DIRECTIONS » Print the lines that start the entries and continue through the one holding "R = math.radians", please, exactly and with the pictures omitted.

* begin EXERCISE INPUT *

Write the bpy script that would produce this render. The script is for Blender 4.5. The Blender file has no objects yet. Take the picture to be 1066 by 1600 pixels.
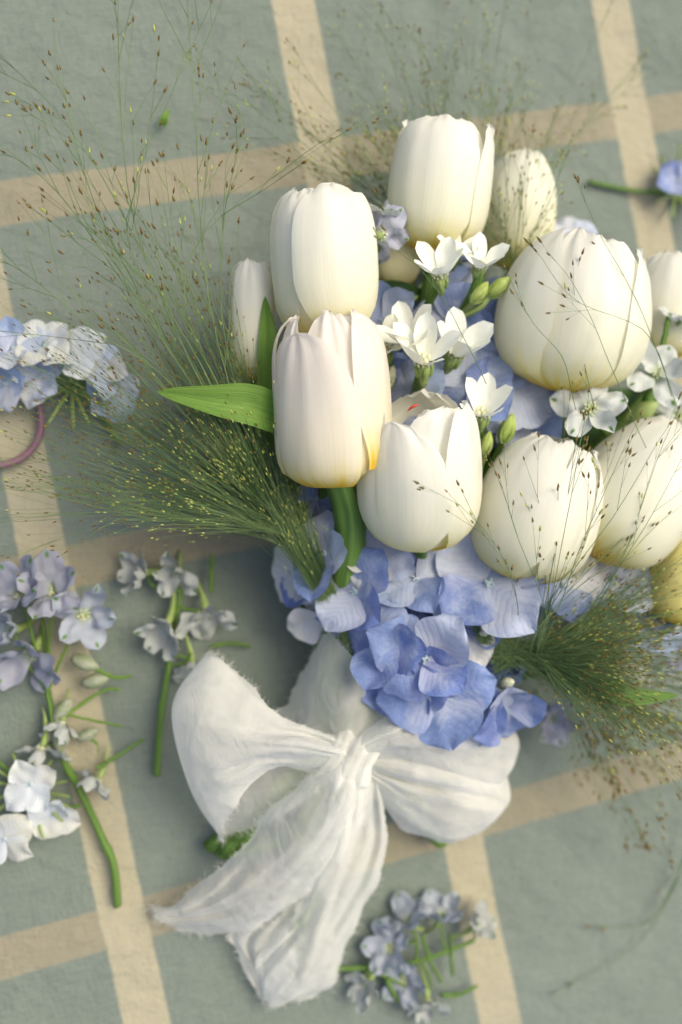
import bpy, math, random
import numpy as np
from mathutils import Vector, Matrix, Euler, noise
D = bpy.data
SC = bpy.context.scene
COL = SC.collection
PI = math.pi
R = math.radians

# ------------------------------------------------------------------ camera, sky, sun
F = 1500.0                      # focal length in photo pixels (photo 1066 x 1600)
P_ = 0.20                       # one check of the tablecloth, metres
rv = np.array([0.0242, -0.2095, -0.2074]); tv = np.array([-1.0045, -0.8158, 2.5764]) * P_
th = np.linalg.norm(rv); k_ = rv / th
K_ = np.array([[0, -k_[2], k_[1]], [k_[2], 0, -k_[0]], [-k_[1], k_[0], 0]])
ROT = np.eye(3) + math.sin(th) * K_ + (1 - math.cos(th)) * K_ @ K_
FL = np.diag([1.0, -1.0, -1.0])
CAM = Vector(FL @ (-ROT.T @ tv))
AX = [Vector(FL @ ROT[i]) for i in range(3)]       # right, down, forward
cam_d = D.cameras.new('camera'); cam = D.objects.new('camera', cam_d); COL.objects.link(cam)
mw = Matrix((AX[0], -AX[1], -AX[2])).transposed().to_4x4(); mw.translation = CAM
cam.matrix_world = mw
cam_d.sensor_fit = 'VERTICAL'; cam_d.sensor_height = 36; cam_d.lens = F / 1600 * 36
cam_d.clip_start = 0.01; cam_d.clip_end = 50
cam_d.dof.use_dof = True; cam_d.dof.focus_distance = 0.452; cam_d.dof.aperture_fstop = 2.7
SC.camera = cam

SUN_EL, SUN_AZ = 60, 66         # degrees; azimuth from +Y (top of picture) towards +X (right)
w = D.worlds.new('World'); SC.world = w; w.use_nodes = True
nt = w.node_tree; bg = nt.nodes['Background']
sky = nt.nodes.new('ShaderNodeTexSky'); sky.sky_type = 'NISHITA'; sky.sun_disc = False
sky.sun_elevation = R(SUN_EL); sky.sun_rotation = R(SUN_AZ); sky.air_density = 1.0; sky.dust_density = 6.0; sky.ozone_density = 0.6
nt.links.new(sky.outputs[0], bg.inputs[0]); bg.inputs[1].default_value = 0.112
sd = D.lights.new('sun', 'SUN'); sd.energy = 0.9; sd.angle = R(36); sd.color = (1.0, 0.95, 0.66)
so = D.objects.new('sun', sd); COL.objects.link(so)
sdir = Vector((math.sin(R(SUN_AZ)) * math.cos(R(SUN_EL)), math.cos(R(SUN_AZ)) * math.cos(R(SUN_EL)), math.sin(R(SUN_EL))))
so.rotation_euler = sdir.to_track_quat('Z', 'Y').to_euler(); so.location = sdir * 3
SC.view_settings.view_transform = 'Standard'; SC.view_settings.look = 'None'
SC.view_settings.exposure = 0.87
SC.cycles.transparent_max_bounces = 24

def at(px, py, z):
    d = AX[0] * ((px - 533) / F) + AX[1] * ((py - 800) / F) + AX[2]
    t = (z - CAM.z) / d.z
    return CAM + d * t
def mpp(z, px=600, py=800):     # metres per photo pixel near a point
    return (at(px, py, z) - CAM).dot(AX[2]) / F

# ------------------------------------------------------------------ helpers
def mesh(name, vs, fs, mat=None, uv=None, smooth=True):
    me = D.meshes.new(name); me.from_pydata([tuple(v) for v in vs], [], fs)
    if uv is not None:
        l = me.uv_layers.new(name='UVMap')
        idx = np.empty(len(me.loops), dtype=np.int32); me.loops.foreach_get('vertex_index', idx)
        l.data.foreach_set('uv', np.asarray(uv, dtype=np.float32)[idx].ravel())
    if smooth: me.polygons.foreach_set('use_smooth', [True] * len(me.polygons))
    if mat: me.materials.append(mat)
    me.update(); return me
def obj(name, me, parent=None, m=None, color=None):
    o = D.objects.new(name, me); COL.objects.link(o)
    if parent: o.parent = parent
    if m is not None: o.matrix_local = m
    if color: o.color = (color[0], color[1], color[2], 1)
    return o
def thing(name, label, cat, loc, group=None):
    o = D.objects.new(name, None); COL.objects.link(o); o.location = loc
    o.empty_display_size = 0.01; o['label'] = label; o['category'] = cat
    if group: o['group'] = group
    return o
def tagm(o, label, cat, group=None):
    o['label'] = label; o['category'] = cat
    if group: o['group'] = group
def grid(nu, nv, fn):
    vs = []; uv = []; fs = []
    for i in range(nu):
        for j in range(nv):
            u = i / (nu - 1); v = j / (nv - 1); vs.append(fn(u, v)); uv.append((v, u))
    for i in range(nu - 1):
        for j in range(nv - 1):
            a = i * nv + j; fs.append((a, a + 1, a + nv + 1, a + nv))
    return vs, fs, uv
def cr(pts, t):                 # Catmull-Rom through a list of Vectors / floats
    n = len(pts) - 1; x = min(max(t, 0), 1) * n; i = min(int(x), n - 1); f = x - i
    p0 = pts[max(i - 1, 0)]; p1 = pts[i]; p2 = pts[i + 1]; p3 = pts[min(i + 2, n)]
    return ((p1 * 2) + (p2 - p0) * f + (p0 * 2 - p1 * 5 + p2 * 4 - p3) * f * f + (p1 * 3 - p0 - p2 * 3 + p3) * f ** 3) * 0.5
def frame_dir(d):
    d = d.normalized(); a = Vector((0, 0, 1)) if abs(d.z) < .9 else Vector((1, 0, 0))
    s = d.cross(a).normalized(); return s, s.cross(d)
class MB:
    def __init__(s): s.v = []; s.f = []; s.uv = []
    def tube(s, pts, r0, r1=None, n=3, cap=False):
        if r1 is None: r1 = r0
        m = len(pts); b = len(s.v); A, B = frame_dir(pts[-1] - pts[0])
        for i, p in enumerate(pts):
            t = i / (m - 1); r = (r0 + (r1 - r0) * t) if not callable(r0) else r0(t)
            for k in range(n):
                a = 2 * PI * k / n; s.v.append(p + (A * math.cos(a) + B * math.sin(a)) * r); s.uv.append((k / n, t))
        for i in range(m - 1):
            for k in range(n):
                k2 = (k + 1) % n
                s.f.append((b + i * n + k, b + i * n + k2, b + (i + 1) * n + k2, b + (i + 1) * n + k))
        if cap:
            s.f.append(tuple(b + (m - 1) * n + k for k in range(n))); s.f.append(tuple(b + k for k in reversed(range(n))))
    def spindle(s, p, d, L, r, n=5):
        A, B = frame_dir(d); d = d.normalized(); b = len(s.v)
        s.v.append(p); s.uv.append((0, 0))
        for t, q in ((.3, 1.0), (.62, .72)):
            for k in range(n):
                a = 2 * PI * k / n; s.v.append(p + d * L * t + (A * math.cos(a) + B * math.sin(a)) * r * q); s.uv.append((k / n, t))
        s.v.append(p + d * L); s.uv.append((0, 1)); e = b + 1 + 2 * n
        for k in range(n):
            k2 = (k + 1) % n
            s.f += [(b, b + 1 + k2, b + 1 + k), (b + 1 + k, b + 1 + k2, b + 1 + n + k2, b + 1 + n + k), (b + 1 + n + k, b + 1 + n + k2, e)]
    def build(s, name, mat, parent=None, origin=None, smooth=True, color=None):
        o0 = origin if origin is not None else Vector((0, 0, 0))
        return obj(name, mesh(name, [v - o0 for v in s.v], s.f, mat, s.uv, smooth), parent, None, color)

# ------------------------------------------------------------------ materials
def newmat(name):
    m = D.materials.new(name); m.use_nodes = True; n = m.node_tree; n.nodes.clear()
    out = n.nodes.new('ShaderNodeOutputMaterial'); return m, n, out
def N(n, t, **kw):
    x = n.nodes.new(t)
    for k, v in kw.items():
        if k.startswith('i_'):
            key = k[2:]; x.inputs[int(key) if key.isdigit() else key.replace('_', ' ')].default_value = v
        else: setattr(x, k, v)
    return x
def ramp(n, fac, stops, interp='LINEAR'):
    r = n.nodes.new('ShaderNodeValToRGB'); r.color_ramp.interpolation = interp
    while len(r.color_ramp.elements) < len(stops): r.color_ramp.elements.new(0.5)
    for e, (p, c) in zip(r.color_ramp.elements, stops):
        e.position = p; e.color = (c[0], c[1], c[2], 1) if len(c) == 3 else c
    n.links.new(fac, r.inputs[0]); return r.outputs[0]
def math_(n, op, a, b=None, clamp=False):
    x = n.nodes.new('ShaderNodeMath'); x.operation = op; x.use_clamp = clamp
    for i, q in enumerate((a, b)):
        if q is None: continue
        if isinstance(q, (int, float)): x.inputs[i].default_value = q
        else: n.links.new(q, x.inputs[i])
    return x.outputs[0]
def mixc(n, fac, a, b, mode='MIX'):
    x = n.nodes.new('ShaderNodeMix'); x.data_type = 'RGBA'; x.blend_type = mode
    for s, q in ((x.inputs[0], fac), (x.inputs[6], a), (x.inputs[7], b)):
        if isinstance(q, (int, float)): s.default_value = q
        elif isinstance(q, (tuple, list)): s.default_value = (q[0], q[1], q[2], 1)
        else: n.links.new(q, s)
    return x.outputs[2]
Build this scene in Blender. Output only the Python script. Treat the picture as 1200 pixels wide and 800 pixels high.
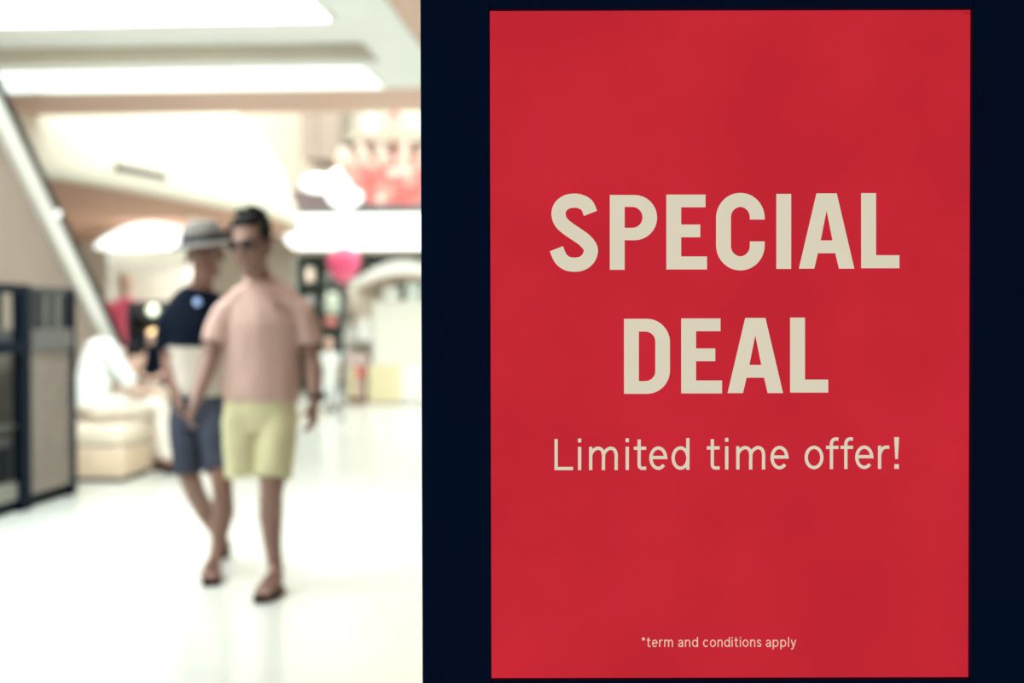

* end EXERCISE INPUT *

TASK OUTPUT »
Write the bpy script that would produce this render. The script is for Blender 4.5. The Blender file has no objects yet. Take the picture to be 1066 by 1600 pixels.
import bpy, math, random
import numpy as np
from mathutils import Vector, Matrix, Euler, noise
D = bpy.data
SC = bpy.context.scene
COL = SC.collection
PI = math.pi
R = math.radians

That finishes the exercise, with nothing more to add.